The shares of Royal Mail (LSE: RMG) climbed 21p to 554p during early trade this morning after the postal service claimed its underlying half-year profits had advanced by 17%.
Royal Mail, whose shares joined the stock market during October at 330p and have since traded as high as 587p, said total operating profits for the six months to 29 September had improved from £144m to £283m.
Excluding what the company described as ‘transformation’ costs as well as various one-off items, the underlying operating profit figure increased from £264m to £308m.
Royal Mail’s results also showed sales up 2% to £4.5bn, with revenue from letters down 5%, revenue from junk mail down 3% and revenue from parcels up 9%. Parcels now represent 51% of Royal Mail’s top line.
Free cash flow was £183m and net debt was £723m, which now carries a blended interest rate of 3.5%.

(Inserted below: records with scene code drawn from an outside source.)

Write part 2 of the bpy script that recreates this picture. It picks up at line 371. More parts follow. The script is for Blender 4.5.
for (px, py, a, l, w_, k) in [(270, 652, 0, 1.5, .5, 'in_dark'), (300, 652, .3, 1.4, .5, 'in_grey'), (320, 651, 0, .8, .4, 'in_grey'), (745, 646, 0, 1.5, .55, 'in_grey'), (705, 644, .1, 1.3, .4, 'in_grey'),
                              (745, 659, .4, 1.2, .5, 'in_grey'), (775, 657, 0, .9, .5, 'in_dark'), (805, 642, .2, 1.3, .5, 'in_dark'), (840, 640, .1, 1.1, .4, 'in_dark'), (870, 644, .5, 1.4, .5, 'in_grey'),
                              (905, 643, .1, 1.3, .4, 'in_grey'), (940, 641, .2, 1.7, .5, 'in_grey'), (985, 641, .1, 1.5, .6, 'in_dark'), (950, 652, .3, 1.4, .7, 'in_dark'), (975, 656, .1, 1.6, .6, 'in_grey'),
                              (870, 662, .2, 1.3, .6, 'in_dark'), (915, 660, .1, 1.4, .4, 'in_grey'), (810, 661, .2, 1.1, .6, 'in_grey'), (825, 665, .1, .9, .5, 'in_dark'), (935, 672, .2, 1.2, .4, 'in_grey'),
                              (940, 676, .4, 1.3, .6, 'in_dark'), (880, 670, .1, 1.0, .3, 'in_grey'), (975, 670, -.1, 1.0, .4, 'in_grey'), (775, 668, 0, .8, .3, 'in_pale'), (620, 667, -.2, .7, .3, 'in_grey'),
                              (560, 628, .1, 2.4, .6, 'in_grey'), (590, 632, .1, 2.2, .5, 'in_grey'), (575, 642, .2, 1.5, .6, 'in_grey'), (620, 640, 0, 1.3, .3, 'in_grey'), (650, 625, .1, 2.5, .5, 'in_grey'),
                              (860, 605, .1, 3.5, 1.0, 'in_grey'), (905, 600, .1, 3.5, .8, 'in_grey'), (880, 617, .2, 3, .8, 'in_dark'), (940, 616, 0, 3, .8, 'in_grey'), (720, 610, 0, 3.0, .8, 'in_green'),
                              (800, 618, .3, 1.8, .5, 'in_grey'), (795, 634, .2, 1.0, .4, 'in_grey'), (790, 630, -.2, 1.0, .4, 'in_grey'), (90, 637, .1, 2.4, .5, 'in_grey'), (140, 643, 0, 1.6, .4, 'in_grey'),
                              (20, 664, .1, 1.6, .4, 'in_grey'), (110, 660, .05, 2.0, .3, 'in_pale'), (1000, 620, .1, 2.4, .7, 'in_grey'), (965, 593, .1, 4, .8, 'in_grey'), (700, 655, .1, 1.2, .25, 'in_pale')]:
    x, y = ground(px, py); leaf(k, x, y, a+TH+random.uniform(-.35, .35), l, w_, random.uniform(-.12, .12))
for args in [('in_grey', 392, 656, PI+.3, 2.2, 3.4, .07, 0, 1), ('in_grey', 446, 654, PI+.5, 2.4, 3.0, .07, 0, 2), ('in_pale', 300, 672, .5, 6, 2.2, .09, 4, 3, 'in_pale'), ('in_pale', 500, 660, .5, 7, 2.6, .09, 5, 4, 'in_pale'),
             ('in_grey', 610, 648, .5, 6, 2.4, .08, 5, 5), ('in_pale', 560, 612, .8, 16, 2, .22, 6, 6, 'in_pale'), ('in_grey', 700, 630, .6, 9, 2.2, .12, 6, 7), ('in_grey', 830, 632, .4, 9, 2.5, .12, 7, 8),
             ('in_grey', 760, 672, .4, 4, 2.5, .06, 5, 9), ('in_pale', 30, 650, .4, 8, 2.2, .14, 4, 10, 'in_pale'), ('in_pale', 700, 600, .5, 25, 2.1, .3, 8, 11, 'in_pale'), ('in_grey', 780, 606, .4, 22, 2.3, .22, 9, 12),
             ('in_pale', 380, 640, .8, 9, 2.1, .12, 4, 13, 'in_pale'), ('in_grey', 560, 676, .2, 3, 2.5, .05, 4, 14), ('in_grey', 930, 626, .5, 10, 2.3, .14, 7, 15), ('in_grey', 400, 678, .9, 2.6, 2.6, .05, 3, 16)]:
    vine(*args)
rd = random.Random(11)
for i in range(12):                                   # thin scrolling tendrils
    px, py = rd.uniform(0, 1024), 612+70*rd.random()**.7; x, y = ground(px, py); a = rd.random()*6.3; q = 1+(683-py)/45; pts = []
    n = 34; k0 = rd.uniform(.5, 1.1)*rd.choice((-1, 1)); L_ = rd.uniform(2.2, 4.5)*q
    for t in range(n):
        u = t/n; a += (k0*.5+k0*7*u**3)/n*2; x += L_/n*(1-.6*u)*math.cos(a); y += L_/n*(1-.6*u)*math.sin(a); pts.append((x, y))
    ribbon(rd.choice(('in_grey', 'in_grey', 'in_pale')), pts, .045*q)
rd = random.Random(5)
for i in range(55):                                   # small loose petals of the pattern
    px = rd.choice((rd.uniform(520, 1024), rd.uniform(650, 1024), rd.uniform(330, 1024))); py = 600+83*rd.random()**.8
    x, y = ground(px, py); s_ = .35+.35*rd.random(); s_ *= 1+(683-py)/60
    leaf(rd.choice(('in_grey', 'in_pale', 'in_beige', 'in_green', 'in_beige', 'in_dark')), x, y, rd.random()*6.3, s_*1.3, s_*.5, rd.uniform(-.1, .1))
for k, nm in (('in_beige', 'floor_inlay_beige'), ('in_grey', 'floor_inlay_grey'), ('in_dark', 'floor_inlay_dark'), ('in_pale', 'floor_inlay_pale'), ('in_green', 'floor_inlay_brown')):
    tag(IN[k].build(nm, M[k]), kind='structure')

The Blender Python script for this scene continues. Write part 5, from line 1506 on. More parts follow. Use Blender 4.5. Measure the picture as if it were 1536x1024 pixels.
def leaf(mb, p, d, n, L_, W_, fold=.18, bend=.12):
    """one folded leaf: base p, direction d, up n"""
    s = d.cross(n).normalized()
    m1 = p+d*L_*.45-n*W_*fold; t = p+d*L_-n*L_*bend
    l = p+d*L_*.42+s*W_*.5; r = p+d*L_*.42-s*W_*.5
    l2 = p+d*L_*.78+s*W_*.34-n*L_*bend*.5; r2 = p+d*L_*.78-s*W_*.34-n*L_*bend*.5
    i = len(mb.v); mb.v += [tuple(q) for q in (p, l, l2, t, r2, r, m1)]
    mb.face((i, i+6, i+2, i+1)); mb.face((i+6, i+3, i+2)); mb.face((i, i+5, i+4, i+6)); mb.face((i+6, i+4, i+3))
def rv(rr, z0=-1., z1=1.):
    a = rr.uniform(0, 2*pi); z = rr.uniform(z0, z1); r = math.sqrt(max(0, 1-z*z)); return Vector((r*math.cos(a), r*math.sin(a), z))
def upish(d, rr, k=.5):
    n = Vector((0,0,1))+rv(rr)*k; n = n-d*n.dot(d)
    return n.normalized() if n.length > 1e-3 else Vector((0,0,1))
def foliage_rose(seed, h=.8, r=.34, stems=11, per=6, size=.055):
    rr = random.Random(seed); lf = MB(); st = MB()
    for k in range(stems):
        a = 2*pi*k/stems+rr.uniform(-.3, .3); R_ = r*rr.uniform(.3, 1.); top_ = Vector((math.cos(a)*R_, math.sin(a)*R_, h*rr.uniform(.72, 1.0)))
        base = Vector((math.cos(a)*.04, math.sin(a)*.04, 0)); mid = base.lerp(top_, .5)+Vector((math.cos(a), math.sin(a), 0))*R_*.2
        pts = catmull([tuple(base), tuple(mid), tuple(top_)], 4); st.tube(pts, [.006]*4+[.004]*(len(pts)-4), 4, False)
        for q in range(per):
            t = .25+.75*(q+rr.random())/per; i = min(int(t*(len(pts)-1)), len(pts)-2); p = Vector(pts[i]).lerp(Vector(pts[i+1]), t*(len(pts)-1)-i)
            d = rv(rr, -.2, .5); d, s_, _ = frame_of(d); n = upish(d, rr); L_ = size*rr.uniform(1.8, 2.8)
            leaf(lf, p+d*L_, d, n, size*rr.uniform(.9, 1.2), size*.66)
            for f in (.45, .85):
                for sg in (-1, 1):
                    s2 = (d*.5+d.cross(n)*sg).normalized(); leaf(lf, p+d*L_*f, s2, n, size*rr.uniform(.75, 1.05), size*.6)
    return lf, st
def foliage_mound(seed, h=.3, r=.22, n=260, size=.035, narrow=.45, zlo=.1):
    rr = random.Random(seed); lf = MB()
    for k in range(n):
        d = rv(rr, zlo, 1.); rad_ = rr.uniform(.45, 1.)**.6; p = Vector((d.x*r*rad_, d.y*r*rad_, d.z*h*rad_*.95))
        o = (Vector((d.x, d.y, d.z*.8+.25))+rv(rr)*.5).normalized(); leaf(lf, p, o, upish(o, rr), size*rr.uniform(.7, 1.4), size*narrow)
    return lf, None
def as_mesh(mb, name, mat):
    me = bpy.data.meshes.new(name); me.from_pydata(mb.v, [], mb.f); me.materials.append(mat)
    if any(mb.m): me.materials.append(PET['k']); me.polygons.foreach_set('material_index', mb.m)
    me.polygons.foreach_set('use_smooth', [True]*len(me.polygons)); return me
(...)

Moya Green, Royal Mail’s chief executive, said:
“Our first-half financial performance was in line with our expectations of delivering low single digit revenue growth and margin expansion. The combination of increasing EBITDA and moderating investment spend underpins value creation for our shareholders.“
Ms Green confirmed Royal Mail still expected to declare a £133m final dividend for the current year. That payout would underpin the annualised £200m dividend projection made within the group’s flotation document.
A £200m dividend is equivalent to 20p per share and would support a 3.6% income following this morning’s share-price reaction.